On the completion of his five-year short service, Wilson was transferred to the Reserve Air Force Officers list. He qualified in flying boats and acted as a flight instructor for the RAF Reserve School. Wilson was promoted to Flight Lieutenant 1 April 1937, with seniority retroactive to 1 April 1936.
Flying Officer Hugh Wilson in the cockpit of a prototype Blackburn Roc fighter, RAF Northolt, 22 May 1939.
While a reserve officer, Wilson was a test pilot for Blackburn Aircraft Ltd., and made the first flight of the Blackburn Roc. He then became a civil test pilot at the Royal Aircraft Establishment, Farnborough.
In 1939 Flight Lieutenant Wilson was recalled to active duty. He was assigned as Commanding Officer, Aerodynamic Flight, RAE Farnborough, and also flew with No. 74 Fighter Squadron at Biggin Hill. On 1 September 1940, Wilson was promoted to the rank of Squadron Leader. In 1941, Wilson was appointed chief test pilot at the Royal Aircraft Establishment and was responsible for testing all captured enemy aircraft. He was promoted to Wing Commander, 20 August 1945.
Squadron Leader Hugh J. Wilson, A.F.C. and Bar, in the cockpit of a captured Focke-Wulf Fw 190A 3, W.Nr. 313, in RAF markings as MP499, August 1942. (Detail from Imperial War Museum photograph)Commander of the Order of the British Empire Medal with Military Division Ribbon. (Wikipedia)
Wing Commander Hugh Joseph Wilson, A.F.C. and Two Bars, Royal Air Force, was named Commander of the Most Excellent Order of the British Empire (C.B.E.) in the King’s Birthday Honours List, 13 June 1946.
On 22 February 1947, Wing Commander Wilson married Mrs. Moira Garnham (the former Miss Thom Isobel Moira Sergeant). They had one son. On 4 December 1959, he married Miss Patricia Frances Stanley Warren.
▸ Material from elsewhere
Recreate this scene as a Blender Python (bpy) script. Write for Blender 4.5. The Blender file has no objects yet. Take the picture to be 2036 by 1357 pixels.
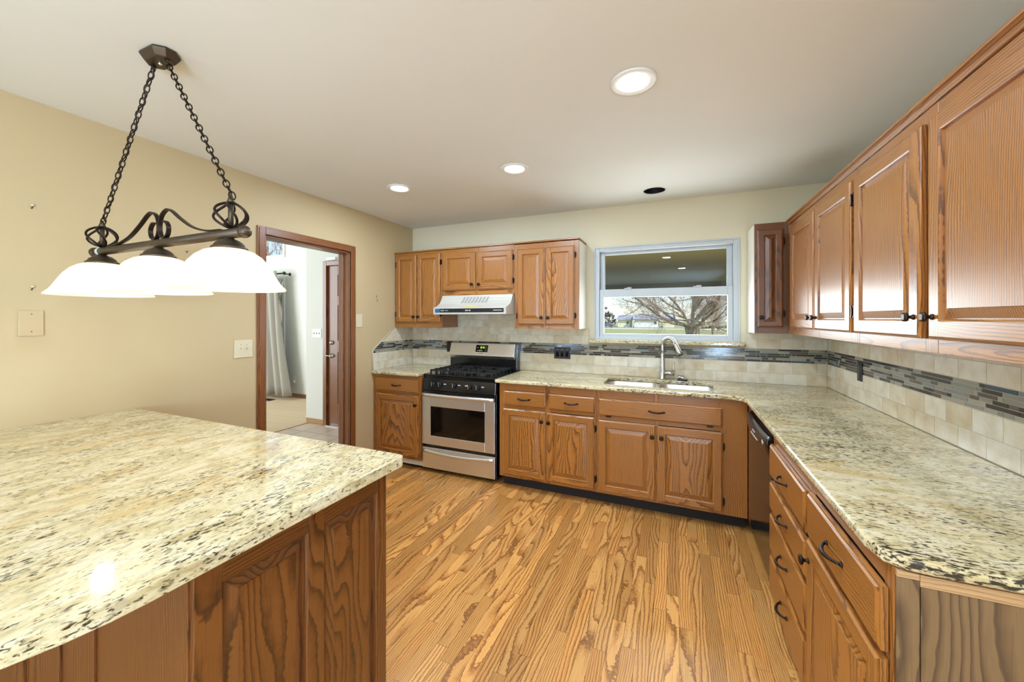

They had two children.
Wing Commander Hugh J. Wilson retired from the Royal Air Force at his request 20 June 1948, with the rank of Group Captain. He died at Westminster, London 5 September 1990 at the age of 82 years.
Gloster Chief Test Pilot Eric Stanley “Terry” Greenwood (29 November 1908–February 1979) was the first pilot to exceed 600 miles per hour, while test flying the Meteors. He was appointed an Officer of the Most Excellent Order of the British Empire (O.B.E.) in the King’s Birthday Honours List, 13 June 1946.